Sarkozy hofft auf Chiracs Unterstützung

Die erwartete Absage Chiracs fällt in eine Situation, die für den Wahlkampf entscheidend sein kann. Sollte in der ersten Runde am 22. April keiner die absolute Mehrheit erhalten, entscheidet am 6. Mai eine Stichwahl. Erstmals erscheint es laut den Umfragen vom Wochenende nun denkbar, dass François Bayrou, der sich als Protagonist der Mitte sieht, in den zweiten Wahlgang einziehen, also die Sozialistin Ségolène Royal verdrängen könnte.

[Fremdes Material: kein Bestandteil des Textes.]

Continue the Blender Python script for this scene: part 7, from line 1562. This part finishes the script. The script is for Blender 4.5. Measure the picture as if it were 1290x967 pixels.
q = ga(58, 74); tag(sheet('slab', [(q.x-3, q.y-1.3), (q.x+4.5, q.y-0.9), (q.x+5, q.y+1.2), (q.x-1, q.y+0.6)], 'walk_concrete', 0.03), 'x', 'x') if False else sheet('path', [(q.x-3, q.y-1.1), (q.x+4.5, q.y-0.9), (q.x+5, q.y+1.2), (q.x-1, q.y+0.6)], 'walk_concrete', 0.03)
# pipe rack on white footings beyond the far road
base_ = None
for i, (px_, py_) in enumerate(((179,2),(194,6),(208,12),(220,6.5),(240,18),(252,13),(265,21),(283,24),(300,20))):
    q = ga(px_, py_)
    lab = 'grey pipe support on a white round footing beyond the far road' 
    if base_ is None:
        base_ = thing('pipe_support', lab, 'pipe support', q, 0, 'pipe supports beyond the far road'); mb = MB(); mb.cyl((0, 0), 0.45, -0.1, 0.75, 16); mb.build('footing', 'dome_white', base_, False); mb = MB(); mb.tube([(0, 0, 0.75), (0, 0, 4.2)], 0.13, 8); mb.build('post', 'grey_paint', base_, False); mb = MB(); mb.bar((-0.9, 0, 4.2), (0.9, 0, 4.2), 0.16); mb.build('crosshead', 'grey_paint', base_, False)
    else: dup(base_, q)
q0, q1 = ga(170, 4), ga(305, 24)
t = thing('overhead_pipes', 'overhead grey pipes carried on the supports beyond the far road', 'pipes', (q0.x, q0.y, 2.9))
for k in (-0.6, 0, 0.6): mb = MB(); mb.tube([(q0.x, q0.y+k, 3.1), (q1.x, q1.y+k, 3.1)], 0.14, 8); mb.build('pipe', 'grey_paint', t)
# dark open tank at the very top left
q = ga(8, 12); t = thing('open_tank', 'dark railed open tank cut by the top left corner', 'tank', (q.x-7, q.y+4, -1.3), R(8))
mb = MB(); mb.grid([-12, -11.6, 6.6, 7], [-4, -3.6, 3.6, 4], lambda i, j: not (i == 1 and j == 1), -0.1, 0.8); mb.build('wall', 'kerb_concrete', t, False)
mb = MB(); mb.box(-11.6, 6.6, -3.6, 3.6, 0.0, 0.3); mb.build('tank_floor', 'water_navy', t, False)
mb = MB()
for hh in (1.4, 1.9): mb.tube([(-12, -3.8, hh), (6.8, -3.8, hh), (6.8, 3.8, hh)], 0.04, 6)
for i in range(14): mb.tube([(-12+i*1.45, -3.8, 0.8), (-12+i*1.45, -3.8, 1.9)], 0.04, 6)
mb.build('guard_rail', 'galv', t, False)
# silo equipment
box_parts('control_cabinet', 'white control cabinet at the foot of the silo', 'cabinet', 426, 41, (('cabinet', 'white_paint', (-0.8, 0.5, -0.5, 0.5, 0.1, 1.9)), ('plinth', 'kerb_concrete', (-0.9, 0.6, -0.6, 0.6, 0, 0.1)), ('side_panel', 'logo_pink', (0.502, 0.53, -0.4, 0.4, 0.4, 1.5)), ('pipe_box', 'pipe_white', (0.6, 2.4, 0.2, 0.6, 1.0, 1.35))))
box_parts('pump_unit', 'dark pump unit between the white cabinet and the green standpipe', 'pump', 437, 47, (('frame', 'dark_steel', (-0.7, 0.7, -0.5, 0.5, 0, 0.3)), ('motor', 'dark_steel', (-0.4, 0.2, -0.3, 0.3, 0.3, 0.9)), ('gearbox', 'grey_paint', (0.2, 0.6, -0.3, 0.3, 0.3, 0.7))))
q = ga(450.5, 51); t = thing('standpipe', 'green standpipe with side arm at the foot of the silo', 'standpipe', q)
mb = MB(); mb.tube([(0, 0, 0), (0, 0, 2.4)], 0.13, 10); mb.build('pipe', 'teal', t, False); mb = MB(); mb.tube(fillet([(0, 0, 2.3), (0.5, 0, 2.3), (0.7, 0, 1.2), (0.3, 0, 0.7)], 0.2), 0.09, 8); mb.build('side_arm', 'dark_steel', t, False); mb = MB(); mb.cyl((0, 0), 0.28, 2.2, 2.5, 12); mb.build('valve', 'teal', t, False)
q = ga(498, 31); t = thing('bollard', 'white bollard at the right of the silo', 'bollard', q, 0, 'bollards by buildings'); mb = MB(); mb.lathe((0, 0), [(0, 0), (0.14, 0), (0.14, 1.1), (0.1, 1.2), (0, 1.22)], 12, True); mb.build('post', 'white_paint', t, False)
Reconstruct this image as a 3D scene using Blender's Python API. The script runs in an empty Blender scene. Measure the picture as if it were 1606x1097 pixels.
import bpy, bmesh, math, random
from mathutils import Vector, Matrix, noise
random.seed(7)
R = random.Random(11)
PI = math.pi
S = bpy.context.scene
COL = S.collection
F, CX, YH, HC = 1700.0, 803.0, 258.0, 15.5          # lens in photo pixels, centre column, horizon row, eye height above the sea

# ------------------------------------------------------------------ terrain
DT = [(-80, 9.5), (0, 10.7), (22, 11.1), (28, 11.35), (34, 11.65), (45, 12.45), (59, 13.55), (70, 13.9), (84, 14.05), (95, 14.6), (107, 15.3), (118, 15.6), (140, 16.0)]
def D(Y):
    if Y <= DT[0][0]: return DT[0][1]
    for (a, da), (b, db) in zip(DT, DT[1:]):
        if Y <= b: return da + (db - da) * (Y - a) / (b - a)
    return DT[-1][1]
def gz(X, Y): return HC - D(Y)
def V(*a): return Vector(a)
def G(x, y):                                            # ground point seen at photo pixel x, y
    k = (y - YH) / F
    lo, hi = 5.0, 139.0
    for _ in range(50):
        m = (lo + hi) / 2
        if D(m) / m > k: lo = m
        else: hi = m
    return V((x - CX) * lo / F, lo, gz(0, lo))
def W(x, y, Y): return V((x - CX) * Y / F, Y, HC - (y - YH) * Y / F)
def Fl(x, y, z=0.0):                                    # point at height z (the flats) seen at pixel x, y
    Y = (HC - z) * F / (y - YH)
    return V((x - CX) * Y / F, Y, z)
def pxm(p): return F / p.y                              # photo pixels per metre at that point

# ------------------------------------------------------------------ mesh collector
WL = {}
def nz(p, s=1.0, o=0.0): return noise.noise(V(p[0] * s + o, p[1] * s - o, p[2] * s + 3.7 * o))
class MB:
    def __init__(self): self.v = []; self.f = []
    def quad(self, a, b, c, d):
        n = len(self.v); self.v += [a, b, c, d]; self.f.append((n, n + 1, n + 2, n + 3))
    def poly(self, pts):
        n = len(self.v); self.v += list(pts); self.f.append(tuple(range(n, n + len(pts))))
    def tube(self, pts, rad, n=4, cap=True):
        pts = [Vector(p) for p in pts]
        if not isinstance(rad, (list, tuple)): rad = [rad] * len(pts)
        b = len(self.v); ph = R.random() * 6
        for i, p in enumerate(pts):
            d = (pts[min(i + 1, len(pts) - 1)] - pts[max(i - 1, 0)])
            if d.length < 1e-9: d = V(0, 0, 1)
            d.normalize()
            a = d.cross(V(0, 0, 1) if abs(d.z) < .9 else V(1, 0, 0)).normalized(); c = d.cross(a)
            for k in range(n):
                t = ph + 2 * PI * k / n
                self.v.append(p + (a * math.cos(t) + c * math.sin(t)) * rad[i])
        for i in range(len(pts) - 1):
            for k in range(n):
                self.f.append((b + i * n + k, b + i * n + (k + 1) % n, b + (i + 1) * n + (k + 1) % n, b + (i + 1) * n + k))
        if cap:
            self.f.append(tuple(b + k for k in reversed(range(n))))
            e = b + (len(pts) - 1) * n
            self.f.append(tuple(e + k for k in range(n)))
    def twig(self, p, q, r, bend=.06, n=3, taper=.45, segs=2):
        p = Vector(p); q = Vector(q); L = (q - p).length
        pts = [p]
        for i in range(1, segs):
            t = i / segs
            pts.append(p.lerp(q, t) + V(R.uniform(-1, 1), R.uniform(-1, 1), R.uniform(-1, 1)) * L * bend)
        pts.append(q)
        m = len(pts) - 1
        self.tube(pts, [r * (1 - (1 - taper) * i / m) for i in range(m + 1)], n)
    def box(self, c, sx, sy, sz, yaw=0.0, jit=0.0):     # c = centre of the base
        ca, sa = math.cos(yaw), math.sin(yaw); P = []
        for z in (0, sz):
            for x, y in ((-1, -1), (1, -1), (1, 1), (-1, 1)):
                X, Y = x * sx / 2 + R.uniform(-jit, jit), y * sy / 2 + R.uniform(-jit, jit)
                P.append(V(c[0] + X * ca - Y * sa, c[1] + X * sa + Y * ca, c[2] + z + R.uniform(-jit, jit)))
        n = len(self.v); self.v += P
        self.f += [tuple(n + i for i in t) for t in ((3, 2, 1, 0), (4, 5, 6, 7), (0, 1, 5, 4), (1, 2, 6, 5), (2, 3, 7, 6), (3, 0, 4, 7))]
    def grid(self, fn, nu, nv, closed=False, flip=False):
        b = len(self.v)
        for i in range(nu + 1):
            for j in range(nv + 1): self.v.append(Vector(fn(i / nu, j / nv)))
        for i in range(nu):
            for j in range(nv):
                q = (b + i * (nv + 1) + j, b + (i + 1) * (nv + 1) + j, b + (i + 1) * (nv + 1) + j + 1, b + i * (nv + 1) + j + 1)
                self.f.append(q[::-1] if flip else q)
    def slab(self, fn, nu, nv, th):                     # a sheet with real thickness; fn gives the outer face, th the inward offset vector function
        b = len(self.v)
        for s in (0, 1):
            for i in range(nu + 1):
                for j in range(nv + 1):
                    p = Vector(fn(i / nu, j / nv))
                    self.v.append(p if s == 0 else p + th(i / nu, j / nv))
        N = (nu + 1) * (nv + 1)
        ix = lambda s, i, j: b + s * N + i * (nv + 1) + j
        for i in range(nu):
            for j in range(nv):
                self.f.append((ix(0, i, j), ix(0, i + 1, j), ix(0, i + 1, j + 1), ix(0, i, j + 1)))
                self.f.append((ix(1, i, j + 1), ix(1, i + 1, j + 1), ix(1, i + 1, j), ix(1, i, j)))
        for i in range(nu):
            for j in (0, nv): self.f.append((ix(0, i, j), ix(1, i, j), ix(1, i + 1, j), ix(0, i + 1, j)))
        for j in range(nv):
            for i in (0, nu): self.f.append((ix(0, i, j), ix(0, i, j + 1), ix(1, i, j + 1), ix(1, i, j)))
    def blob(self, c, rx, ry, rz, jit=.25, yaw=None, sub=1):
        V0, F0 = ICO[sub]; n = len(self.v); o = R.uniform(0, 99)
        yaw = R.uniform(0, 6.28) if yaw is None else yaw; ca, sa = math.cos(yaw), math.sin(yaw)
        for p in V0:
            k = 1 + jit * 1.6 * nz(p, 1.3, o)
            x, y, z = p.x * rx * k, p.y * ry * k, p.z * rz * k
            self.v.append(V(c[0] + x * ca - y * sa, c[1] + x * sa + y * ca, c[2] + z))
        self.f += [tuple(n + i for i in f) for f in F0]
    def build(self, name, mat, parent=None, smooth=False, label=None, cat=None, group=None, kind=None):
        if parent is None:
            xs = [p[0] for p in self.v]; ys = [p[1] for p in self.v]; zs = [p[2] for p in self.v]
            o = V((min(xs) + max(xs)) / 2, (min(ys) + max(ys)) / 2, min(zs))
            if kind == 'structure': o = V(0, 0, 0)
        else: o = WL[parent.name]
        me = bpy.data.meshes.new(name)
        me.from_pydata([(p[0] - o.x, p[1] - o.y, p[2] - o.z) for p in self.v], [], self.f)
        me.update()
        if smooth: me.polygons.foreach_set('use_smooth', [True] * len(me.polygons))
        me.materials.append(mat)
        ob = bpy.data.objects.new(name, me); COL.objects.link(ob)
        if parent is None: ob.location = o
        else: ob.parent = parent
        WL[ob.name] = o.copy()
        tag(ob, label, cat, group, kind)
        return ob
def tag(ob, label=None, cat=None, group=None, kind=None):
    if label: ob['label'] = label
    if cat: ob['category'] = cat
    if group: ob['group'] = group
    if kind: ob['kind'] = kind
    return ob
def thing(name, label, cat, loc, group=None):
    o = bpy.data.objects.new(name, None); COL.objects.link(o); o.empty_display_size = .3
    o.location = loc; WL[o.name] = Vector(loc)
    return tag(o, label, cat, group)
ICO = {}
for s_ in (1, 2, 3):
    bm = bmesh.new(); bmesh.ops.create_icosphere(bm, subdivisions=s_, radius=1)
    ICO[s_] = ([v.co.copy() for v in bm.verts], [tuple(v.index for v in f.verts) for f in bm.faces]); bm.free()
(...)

Umso mehr ist dem bürgerlichen Kandidaten Sarkozy daran gelegen, dass ihm Chirac den Rücken stärkt. "Es wäre ein bedeutendes politisches Ereignis", ließ sich Sarkozy zitieren, "wenn er mir seine Unterstützung gewähren würde." Chirac sagte am Sonntag, er wolle sich später dazu äußern, wen er wähle.

Schon vorige Woche hatte Sarkozy zwei wichtige Unterstützer für sich gewonnen. Simone Veil, eine moralische Instanz der französischen Politik, und den früheren Präsidenten Valéry Giscard d'Estaing.